• Data segment

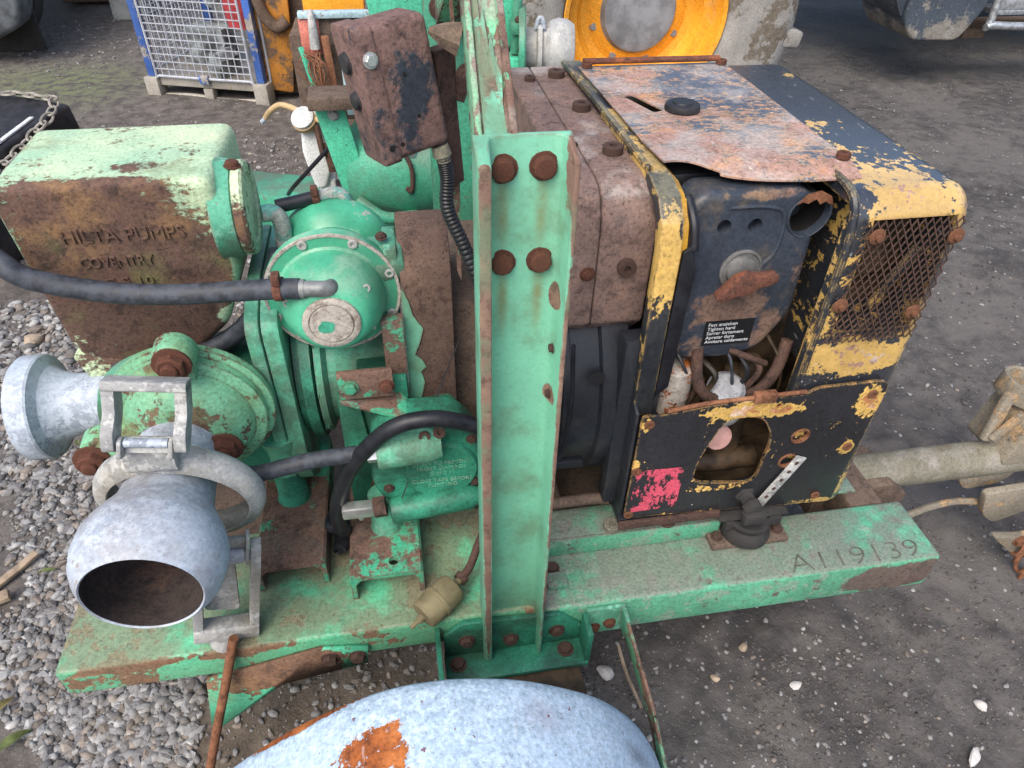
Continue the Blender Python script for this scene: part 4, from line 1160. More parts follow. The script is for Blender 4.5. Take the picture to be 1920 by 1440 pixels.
# ------------------------------------------------------------------ engine
part('engine_block', B().box(0.44, 0.80, 0.99, 1.48, 0.50, 1.0).box(0.45, 0.82, 0.93, 1.45, 0.37, 0.50).box(0.52, 0.60, 0.94, 1.0, 0.50, 0.62).jitter(0.02, 5), 'grime', T, smooth=30)
part('oil_filter', B().lathe((0.470, 0.945, 0.66), (0, 0, 1), [(0, 0.034), (0.03, 0.036), (0.032, 0.038), (0.075, 0.038), (0.095, 0.037), (0.10, 0.03)], 28), worn('rust speckled filter', [((0.42, 0.38, 0.33), 0.52)], sc=24, rust=ORANGE), T)
part('engine_hose', B().tube([(0.50, 0.93, 0.80), (0.505, 0.915, 0.74), (0.53, 0.91, 0.70), (0.57, 0.92, 0.68)], 0.011, 10).tube([(0.67, 0.93, 0.80), (0.655, 0.915, 0.74), (0.63, 0.92, 0.69), (0.60, 0.95, 0.68)], 0.011, 10).tube([(0.56, 0.93, 0.79), (0.60, 0.92, 0.775), (0.64, 0.93, 0.75)], 0.006, 8), 'boltdark', T)
part('filler_cap', B().lathe((0.575, 0.93, 0.69), (-0.2, -0.5, 1), [(0, 0.034), (0.012, 0.036), (0.02, 0.028), (0.022, 0.0)], 24), 'galv', T)
part('filler_cap', B().lathe((0.570, 0.915, 0.655), (-0.1, -0.3, 1), [(0, 0.034), (0.02, 0.038), (0.03, 0.036), (0.034, 0.0)], 28), 'galvdull', T)
part('push_button', B().lathe((0.566, 0.925, 0.597), (0, -1, 0.3), [(0, 0.02), (0.03, 0.026), (0.035, 0.026), (0.038, 0.02)], 24), 'pinkplastic', T)
part('sump_pipe', B().tube([(0.48, 0.94, 0.515), (0.56, 0.935, 0.50), (0.68, 0.94, 0.495)], 0.024, 12), 'grime', T)
part('breather_pipe', B().cyl((0.63, 0.95, 0.49), (0.622, 0.95, 0.75), 0.018), 'grime', T)

for k in range(7):
    xa = 0.46 + 0.03 * k
    part('engine_wire', B().tube([(xa, 0.95, 0.80 - 0.02 * (k % 3)), (xa + 0.02, 0.915 + 0.01 * (k % 2), 0.76 - 0.01 * k % 0.03), (xa + 0.04 - 0.02 * (k % 3), 0.93, 0.70 - 0.015 * (k % 4)), (xa + 0.01, 0.955, 0.62)], 0.003 + 0.0015 * (k % 3), 6), ('hosedark', 'boltdark', 'grime', 'hose')[k % 4], T)
part('fuel_rail', B().cyl((0.50, 0.965, 0.655), (0.66, 0.96, 0.64), 0.012, n=10).cyl((0.53, 0.965, 0.70), (0.53, 0.965, 0.60), 0.018, n=12).cyl((0.60, 0.965, 0.72), (0.60, 0.965, 0.60), 0.016, n=12), 'grime', T)

# main cowl (right section with grille pocket)
cb = B().box(0.664, 0.880, 0.862, 1.545, 0.415, 1.102)
bmesh.ops.recalc_face_normals(cb.bm, faces=cb.bm.faces[:])
es = []
for e in cb.bm.edges:
    a, c = e.verts[0].co, e.verts[1].co
    mid = (a + c) / 2
    big = (abs(mid.z - 1.102) < 1e-4 and mid.x > 0.7) or (abs(mid.x - 0.88) < 1e-4 and abs(mid.y - 1.2) > 0.2)
    if big:
        es.append(e)
bmesh.ops.bevel(cb.bm, geom=es, offset=0.044, segments=6, profile=0.5, affect='EDGES')
for v in cb.bm.verts:
    d_ = (v.co - Vector((0.872, 0.868, 1.09))).length
    if d_ < 0.05:
        v.co += Vector((-0.004, 0.006, -0.004)) * (1 - d_ / 0.05)
cowl = part('engine_cowl', cb, 'hood', T, smooth=35)
boolean(cowl, [B().box(0.700, 0.842, 0.80, 1.02, 0.862, 1.066), B().box(0.60, 0.84, 0.888, 1.5, 0.40, 0.76), B().box(0.60, 0.695, 0.880, 1.50, 0.40, 1.085)])
part('cowl_edge', B().box(0.6615, 0.6705, 0.8585, 0.875, 0.70, 0.865), 'band', cowl, 0.002)
part('cowl_seam', B().tube([(0.670, 0.863, 0.78), (0.668, 0.860, 0.98), (0.668, 0.866, 1.06), (0.668, 0.89, 1.098), (0.669, 0.96, 1.106)], 0.007, 8), 'band', cowl)
# grille: expanded metal
gx0, gx1, gz0, gz1 = 0.684, 0.852, 0.842, 1.072
gb = B()


def warp(x, z):
    k = (x - gx0) / (gx1 - gx0)
    return x + 0.012 * (1.072 - z) / 0.23 * (0.5 - k) * 0 , 0.8565 - 0.006 * math.sin(k * math.pi) * math.sin((z - gz0) / 0.23 * math.pi), z


cw, ch = 0.0128, 0.0215
for sgn in (1, -1):
    for k in range(-30, 40):
        pts = []
        for j in range(0, 60):
            x = gx0 + k * cw + sgn * j * cw / 2 + (0 if sgn > 0 else 0.1)
            z = gz0 + j * ch / 2
            if gx0 <= x <= gx1 and gz0 <= z <= gz1:
                pts.append(Vector(warp(x, z)))
        for p, q in zip(pts, pts[1:]):
            gb.bar(p + Vector((0, 0.0006 * sgn, 0)), q + Vector((0, 0.0006 * sgn, 0)), 0.0016, 0.0019, up=(0, 1, 0))
gr = part('grille_mesh', gb, 'boltdark', T, smooth=0)
for q in ((0.707, 1.044), (0.842, 1.036), (0.688, 0.922), (0.826, 0.898)):
    bolt(gr, (q[0], 0.8535, q[1]), (0, -1, 0), 0.0135, 'washer', 'rustbar', 'washer')
part('fan_housing', B().lathe((0.77, 0.956, 0.96), (0, -1, 0), [(0, 0.065), (0.012, 0.06), (0.02, 0.04), (0.03, 0.03), (0.03, 0.0)], 32), 'grime', T)
part('fan_bracket', B().bar((0.832, 0.905, 0.99), (0.785, 0.905, 0.875), 0.018, 0.01, up=(1, 0, 0.3)), 'band', T, 0.003)
part('grille_shade_slab', B().box(0.7005, 0.8415, 0.955, 1.019, 0.8625, 1.0655), 'grime', T)  # dark slab added so the pocket behind the mesh looks shaded

# hood left of the cowl; its black stands for shade under the lid
part('hood_plate', B().box(0.430, 0.663, 1.02, 1.545, 1.04, 1.085), 'ducts', T, 0.01)
# cowl band: yellow/black hoop
o_ = [(0.878, 0.70), (0.880, 1.02), (0.890, 1.068), (0.918, 1.098), (0.965, 1.110), (1.545, 1.112)]
i_ = [(1.545, 1.090), (0.972, 1.090), (0.935, 1.080), (0.914, 1.058), (0.904, 1.02), (0.902, 0.70)]
part('cowl_band', B().prism(o_ + i_, 'x', 0.377, 0.413), 'band', T, 0.003)
o2 = [(0.893, 0.74), (0.895, 1.02), (0.905, 1.060), (0.930, 1.086), (0.970, 1.096), (1.50, 1.096)]
i2 = [(1.50, 1.075), (0.98, 1.075), (0.95, 1.068), (0.925, 1.045), (0.918, 1.02), (0.916, 0.74)]
part('cowl_band_inner', B().prism(o2 + i2, 'x', 0.4135, 0.428), worn('ochre inner band', [((0.50, 0.27, 0.03), 0.62)], sc=10, rust=((0.03, 0.03, 0.035), (0.06, 0.06, 0.065), (0.2, 0.1, 0.04)), sharp=0.01, dirt=((0.12, 0.12, 0.08), 0.3, 0.8)), T, 0.002)
part('rubber_strip', B().prism([(0.416, 0.735), (0.438, 0.755), (0.444, 0.99), (0.432, 1.03), (0.418, 1.02)], 'y', 0.885, 0.892).tube([(0.436, 0.89, 1.02), (0.434, 0.905, 1.06), (0.432, 0.94, 1.085)], 0.008, 8), 'hosedark', T, 0.001)
part('side_skirt', B().prism(rpoly([(0.352, 0.455), (0.378, 0.45), (0.428, 0.45), (0.430, 0.74), (0.420, 0.855), (0.352, 0.855)], 0.004), 'y', 0.893, 0.93), 'ducts', T, 0.006)
dr = part('flywheel_housing', B().lathe((0.225, 1.17, 0.67), (1, 0, 0), [(0, 0.255), (0.008, 0.270), (0.016, 0.270), (0.018, 0.258), (0.03, 0.258), (0.032, 0.274), (0.044, 0.274), (0.047, 0.266), (0.098, 0.266), (0.102, 0.276), (0.15, 0.276)], 64), 'ducts', T)
part('ring_mark', B().lathe((0.314, 0.905, 0.772), (0, -1, 0), [(0, 0.015), (0.0012, 0.015), (0.0012, 0.0125), (0.0004, 0.0125), (0.0004, 0)], 28), 'blackbox', dr)
part('clamp_bar', B().box(0.245, 0.30, 0.885, 0.90, 0.575, 0.592).tube([(0.262, 0.892, 0.86), (0.266, 0.888, 0.75), (0.262, 0.888, 0.64), (0.25, 0.893, 0.58)], 0.004, 8), 'hosedark', T, 0.002)

# brown shroud, two halves
for xa, xb in ((0.250, 0.3025), (0.3035, 0.3935)):
    sh = B().prism([(0.942, 0.862), (0.938, 1.03), (0.942, 1.058), (0.954, 1.083), (0.975, 1.097), (1.0, 1.101), (1.55, 1.101), (1.55, 0.80), (1.0, 0.80)], 'x', xa, xb)
    part('shroud_panel', sh, 'shroud', T, 0.005, 3)
for q, k, r_ in (((0.345, 1.474, 1.101), 'collar', 0.017), ((0.350, 1.279, 1.101), 'collar', 0.017), ((0.352, 1.076, 1.101), 'collar', 0.017), ((0.287, 1.456, 1.101), 'collar', 0.011), ((0.30, 1.12, 1.101), 'hex', 0.004)):
    bolt(T, q, (0, 0, 1), r_, k, 'boltdark')
bolt(T, (0.350, 0.940, 0.972), (0, -1, 0), 0.0150, 'collar', 'boltdark')
bolt(T, (0.288, 0.940, 0.962), (0, -1, 0), 0.010, 'nut', 'bolt')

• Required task
Write down every line from the opening of the listing to the line with "0.018), 'grime', T)", both included, and nothing else; the pictures are omitted.

• Solved problem
Continue the Blender Python script for this scene: part 4, from line 1160. More parts follow. The script is for Blender 4.5. Take the picture to be 1920 by 1440 pixels.
# ------------------------------------------------------------------ engine
part('engine_block', B().box(0.44, 0.80, 0.99, 1.48, 0.50, 1.0).box(0.45, 0.82, 0.93, 1.45, 0.37, 0.50).box(0.52, 0.60, 0.94, 1.0, 0.50, 0.62).jitter(0.02, 5), 'grime', T, smooth=30)
part('oil_filter', B().lathe((0.470, 0.945, 0.66), (0, 0, 1), [(0, 0.034), (0.03, 0.036), (0.032, 0.038), (0.075, 0.038), (0.095, 0.037), (0.10, 0.03)], 28), worn('rust speckled filter', [((0.42, 0.38, 0.33), 0.52)], sc=24, rust=ORANGE), T)
part('engine_hose', B().tube([(0.50, 0.93, 0.80), (0.505, 0.915, 0.74), (0.53, 0.91, 0.70), (0.57, 0.92, 0.68)], 0.011, 10).tube([(0.67, 0.93, 0.80), (0.655, 0.915, 0.74), (0.63, 0.92, 0.69), (0.60, 0.95, 0.68)], 0.011, 10).tube([(0.56, 0.93, 0.79), (0.60, 0.92, 0.775), (0.64, 0.93, 0.75)], 0.006, 8), 'boltdark', T)
part('filler_cap', B().lathe((0.575, 0.93, 0.69), (-0.2, -0.5, 1), [(0, 0.034), (0.012, 0.036), (0.02, 0.028), (0.022, 0.0)], 24), 'galv', T)
part('filler_cap', B().lathe((0.570, 0.915, 0.655), (-0.1, -0.3, 1), [(0, 0.034), (0.02, 0.038), (0.03, 0.036), (0.034, 0.0)], 28), 'galvdull', T)
part('push_button', B().lathe((0.566, 0.925, 0.597), (0, -1, 0.3), [(0, 0.02), (0.03, 0.026), (0.035, 0.026), (0.038, 0.02)], 24), 'pinkplastic', T)
part('sump_pipe', B().tube([(0.48, 0.94, 0.515), (0.56, 0.935, 0.50), (0.68, 0.94, 0.495)], 0.024, 12), 'grime', T)
part('breather_pipe', B().cyl((0.63, 0.95, 0.49), (0.622, 0.95, 0.75), 0.018), 'grime', T)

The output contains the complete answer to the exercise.